Board approves Capital Project Ordinance

Published 11:22 am Wednesday, May 23, 2012

WINDSOR – The Bertie County Commissioners took a fiscal step towards the building of a new high school Monday night.

During their regular meeting the board unanimously approved a Capital Project Ordinance and moved $300,000 from the School Capital Reserve to be appropriated for the new school.

“This will be for the work you’re doing toward the new high school,” Interim County Manager Morris Rascoe said. “We need a line item in the budget for the expenses that we have incurred. We need to do this whether you proceed with the project or not.”

The ordinance defines the project as construction and equipping of the new high school and directs the Finance Officer to report quarterly to the Board of Commissioners on the financial status of the project.

It also designates $220,000 for contingency and the other $80,000 for four specific projects. They include $30,000 for professional services, $25,000 for surveying and wetlands delineation, $15,000 for legal services and $10,000 for permits and fees.

In addition the ordinance calls for the budget officer to include an analysis of past and future costs and revenues for the capital project in each annual budget submitted as long as the ordinance remains in effect.

Commissioner Norman M. Cherry said the ordinance was necessary no matter what the future of the project held and moved to approve it. Commissioner Charles L. Smith offered a second and it passed on a 4-0 vote with Commissioner Rick Harrell not at the meeting.

The budget ordinance was the only measure by the commissioners about the new high school, but John Davis of Merry Hill spoke during public comment to address his concerns about the issue.

“Building a new school for Bertie County’s future is a good thing,” he said. “The rust of late is concerning. I understand you have waited until the interest free money will disappear. Why you did that I will never know, but you did. So now we have a deadline and more questions than answers.”

Davis said he believed the board should work to use the subsidy from the federal government for the Qualified School Construction Bonds, but not to break ground until some of the questions are answered.

He then gave a list of concerns about the school.

“Is there any potential left with Republic to expand the landfill volume to pay for this new school,” he asked. “The number their last manager shared with the public alone could have paid our debt service on this school.”

Davis also said with the 12 percent revaluation the county could raise $1 million in new revenue at the current 78 cent per $100 valuation tax rate.  He added that the current annual debt service is equivalent to 15.7 cents of the tax rate.

“As we move into the future our current debt service on existing projects will be retired and those funds can be directed to the new school,” he continued. “You cannot say the new school causes a tax increase for the entire time it is paid.”

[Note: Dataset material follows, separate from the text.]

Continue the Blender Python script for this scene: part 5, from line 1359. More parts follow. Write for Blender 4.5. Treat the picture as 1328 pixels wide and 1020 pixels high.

Davis also suggested finding a new site for the school and said 25 acres should be enough. He said farmland in the county sells for $4,000 per acre and even with a 50 percent premium, it should be bought for $150,000. Site prep, he said, would cost $1 million or less, leaving a savings of more than half of the currently proposed $3 million in site prep alone.

“Get the loan guarantee if you can, but break ground when the questions are answered,” he closed.